Pengamat Nilai Rencana Nakes Mogok Kerja Tidak Relevan Usai UU Kesehatan Sah, Ini Alasannya..

| 14 Jul 2023 08:05
Pengamat Nilai Rencana Nakes Mogok Kerja Tidak Relevan Usai UU Kesehatan Sah, Ini Alasannya..
Ilustrasi - Pengunjuk rasa dari tenaga medis dan kesehatan melakukan aksi di depan gedung MPR/DPR-DPD, Senayan, Jakarta, Selasa (11/7/2023). (Foto: Antara)

ERA.id - Pengamat kebijakan kesehatan sekaligus Ketua Umum Terpilih PP Ikatan Ahli Kesehatan Masyarakat (IAKMI) Hermawan Saputra mengatakan rencana tenaga kesehatan (nakes) mogok kerja usai pengesahan Rancangan Undang-Undang (RUU) Kesehatan menjadi Undang-Undang (UU) Kesehatan tidak relevan.

"Secara mekanisme politik sudah terlewati, jadi kalau kita mogoknya sekarang ini sebagai tenaga kesehatan, rasanya tidak relevan," kata Hermawan saat dihubungi ANTARA, Kamis (13/7/2023).

Menurut Hermawan, mogok kerja tidak dapat menjadi solusi, justru malah akan berdampak serius terhadap masyarakat yang memerlukan pelayanan kesehatan.

"Kalau nakes bisa sampai mogok kerja, tentu ini tidak berimbas ke mana-mana, karena secara politik ini sudah ditetapkan sebagai UU. Tetapi, akan berdampak serius kepada masyarakat," ujarnya.

Untuk itu, Hermawan mengatakan bahwa sebelum disahkan menjadi UU, seharusnya ada advokasi yang kuat untuk memperjuangkan hak-hak kesehatan.
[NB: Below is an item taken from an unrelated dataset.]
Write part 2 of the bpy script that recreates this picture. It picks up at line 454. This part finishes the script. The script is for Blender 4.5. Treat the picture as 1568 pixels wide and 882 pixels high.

Ia pun mengatakan bahwa saat ini, alih-alih mogok kerja, proses judicial review atas Undang-Undang Kesehatan ke Mahkamah Konstitusi adalah cara yang paling tepat dilakukan.

"Setelah diundangkan kan ada proses judicial review, atau digugat ke MK, dan lainnya. Langkah ini yang secara cerdas akan menuntun kita kepada proses berdemokrasi dan mengadvokasi secara bijaksana," tutur Hermawan. Ia pun berpesan agar tenaga kesehatan tidak sekadar memiliki kompetensi layanan kesehatan, namun juga kompetensi advokasi dan kebijakan kesehatan.

Hal senada juga diungkapkan oleh Guru Besar Fakultas Kedokteran Universitas Indonesia (FKUI) Prof Tjandra Yoga Aditama. Ia mengatakan bahwa jika RUU sudah disahkan menjadi UU, maka hanya ada dua kemungkinan, yakni melaksanakannya dengan pengawalan yang baik atau membawanya ke Mahkamah Konstitusi.

"Sesuai aturan yang ada, maka tentu kalau ada yang ingin men-challenge pasal-pasal dalam UU, maka dapat mengajukan ke Mahkamah Konstitusi," katanya.

Sebagai informasi, sebelumnya pada Selasa (11/7), Ketua Umum Dewan Pimpinan Pusat Persatuan Perawat Nasional Indonesia (PPNI) Harif Fadhillah sempat mengatakan pihaknya telah melakukan rapat nasional. Hasilnya, mogok kerja menjadi salah satu opsi yang akan dilakukan jika RUU Kesehatan disahkan menjadi UU.

PPNI pun akan berkoordinasi dengan organisasi profesi kesehatan lainnya, yakni Pengurus Besar Ikatan Dokter Indonesia (PB-IDI), Ikatan Bidan Indonesia (IBI), Ikatan Apoteker Indonesia (IAI), dan Persatuan Dokter Gigi Indonesia (PDGI).

Namun pada Rabu (12/7), Ketua Umum PB IDI Adib Khumaidi mengatakan bahwa pada akhirnya, pihaknya dan organisasi-organisasi tersebut tidak jadi mengambil opsi mogok kerja dan kini tengah mempersiapkan judicial review atas UU Kesehatan.